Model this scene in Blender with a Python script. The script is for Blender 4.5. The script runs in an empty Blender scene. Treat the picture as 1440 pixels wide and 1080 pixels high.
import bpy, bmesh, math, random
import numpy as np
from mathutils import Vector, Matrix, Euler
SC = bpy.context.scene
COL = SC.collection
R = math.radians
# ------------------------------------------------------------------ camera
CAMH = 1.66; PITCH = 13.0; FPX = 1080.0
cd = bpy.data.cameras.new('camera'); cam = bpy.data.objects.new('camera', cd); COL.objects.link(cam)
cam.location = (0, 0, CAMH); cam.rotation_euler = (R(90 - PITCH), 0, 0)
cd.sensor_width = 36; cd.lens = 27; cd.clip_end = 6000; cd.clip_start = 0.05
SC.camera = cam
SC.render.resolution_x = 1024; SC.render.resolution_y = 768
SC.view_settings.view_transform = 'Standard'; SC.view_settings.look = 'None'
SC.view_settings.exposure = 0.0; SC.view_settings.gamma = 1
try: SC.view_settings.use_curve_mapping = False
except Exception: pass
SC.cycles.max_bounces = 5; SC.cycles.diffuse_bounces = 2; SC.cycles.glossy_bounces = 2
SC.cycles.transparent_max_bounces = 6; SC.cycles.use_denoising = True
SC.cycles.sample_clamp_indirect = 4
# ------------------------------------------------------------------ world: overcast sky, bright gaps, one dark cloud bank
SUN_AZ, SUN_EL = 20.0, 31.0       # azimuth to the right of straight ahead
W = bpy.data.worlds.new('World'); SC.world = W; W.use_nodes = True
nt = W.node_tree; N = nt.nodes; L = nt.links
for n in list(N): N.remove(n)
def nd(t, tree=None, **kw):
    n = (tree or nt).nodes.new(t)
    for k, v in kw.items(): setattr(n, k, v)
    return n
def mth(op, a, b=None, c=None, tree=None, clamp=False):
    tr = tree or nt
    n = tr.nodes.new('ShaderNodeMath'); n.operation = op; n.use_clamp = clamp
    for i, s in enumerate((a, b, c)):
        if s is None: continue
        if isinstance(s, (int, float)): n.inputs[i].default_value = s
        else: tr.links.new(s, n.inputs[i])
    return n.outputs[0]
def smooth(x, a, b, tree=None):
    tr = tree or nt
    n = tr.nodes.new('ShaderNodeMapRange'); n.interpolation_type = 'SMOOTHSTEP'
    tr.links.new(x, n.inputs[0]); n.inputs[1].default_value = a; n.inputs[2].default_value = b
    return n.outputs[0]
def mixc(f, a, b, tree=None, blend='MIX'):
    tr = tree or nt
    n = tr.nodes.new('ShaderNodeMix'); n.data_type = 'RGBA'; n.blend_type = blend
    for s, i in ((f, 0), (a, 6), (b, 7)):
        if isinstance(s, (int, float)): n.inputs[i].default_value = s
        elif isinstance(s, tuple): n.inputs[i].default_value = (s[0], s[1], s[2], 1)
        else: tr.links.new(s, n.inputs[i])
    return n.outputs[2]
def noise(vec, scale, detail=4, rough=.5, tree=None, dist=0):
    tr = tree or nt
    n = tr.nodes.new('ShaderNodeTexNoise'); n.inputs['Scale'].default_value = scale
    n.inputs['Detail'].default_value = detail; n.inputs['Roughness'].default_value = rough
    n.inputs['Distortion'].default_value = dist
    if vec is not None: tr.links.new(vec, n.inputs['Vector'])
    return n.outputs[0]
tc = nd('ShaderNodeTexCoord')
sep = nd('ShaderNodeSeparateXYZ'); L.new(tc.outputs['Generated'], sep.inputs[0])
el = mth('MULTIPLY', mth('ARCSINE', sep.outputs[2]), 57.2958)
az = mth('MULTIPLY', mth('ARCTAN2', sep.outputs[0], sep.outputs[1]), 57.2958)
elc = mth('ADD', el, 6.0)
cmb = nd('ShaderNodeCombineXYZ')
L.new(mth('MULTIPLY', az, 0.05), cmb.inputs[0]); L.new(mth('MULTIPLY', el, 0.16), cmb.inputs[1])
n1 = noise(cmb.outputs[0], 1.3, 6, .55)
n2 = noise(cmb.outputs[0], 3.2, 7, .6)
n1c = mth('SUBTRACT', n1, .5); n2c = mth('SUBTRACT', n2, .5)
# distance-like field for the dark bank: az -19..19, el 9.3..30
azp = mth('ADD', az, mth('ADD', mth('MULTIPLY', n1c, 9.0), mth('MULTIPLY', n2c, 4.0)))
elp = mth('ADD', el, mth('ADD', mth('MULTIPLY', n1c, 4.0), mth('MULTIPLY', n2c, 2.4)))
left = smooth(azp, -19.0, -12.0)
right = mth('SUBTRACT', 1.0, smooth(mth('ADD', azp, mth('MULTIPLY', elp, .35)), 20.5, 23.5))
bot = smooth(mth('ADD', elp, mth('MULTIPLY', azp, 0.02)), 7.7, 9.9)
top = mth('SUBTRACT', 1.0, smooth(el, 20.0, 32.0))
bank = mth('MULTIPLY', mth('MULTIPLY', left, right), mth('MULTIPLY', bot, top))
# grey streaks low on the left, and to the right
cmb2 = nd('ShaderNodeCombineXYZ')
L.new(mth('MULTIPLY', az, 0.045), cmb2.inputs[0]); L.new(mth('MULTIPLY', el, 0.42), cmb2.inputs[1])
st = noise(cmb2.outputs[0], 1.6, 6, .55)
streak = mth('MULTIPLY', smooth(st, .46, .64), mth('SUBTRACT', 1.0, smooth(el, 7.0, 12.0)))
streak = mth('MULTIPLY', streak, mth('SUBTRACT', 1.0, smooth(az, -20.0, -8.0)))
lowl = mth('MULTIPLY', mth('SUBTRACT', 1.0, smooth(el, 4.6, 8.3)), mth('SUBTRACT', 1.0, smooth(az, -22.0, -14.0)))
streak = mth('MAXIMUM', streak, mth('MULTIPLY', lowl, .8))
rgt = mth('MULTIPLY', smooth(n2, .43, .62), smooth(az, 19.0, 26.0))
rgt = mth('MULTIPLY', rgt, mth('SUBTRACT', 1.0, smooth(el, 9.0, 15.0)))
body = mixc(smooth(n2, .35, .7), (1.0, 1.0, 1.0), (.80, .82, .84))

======

WRITTEN EXERCISE: Scan the material above and determine how many lines include the word "scene"; report only the number.

FULL OUTPUT: 2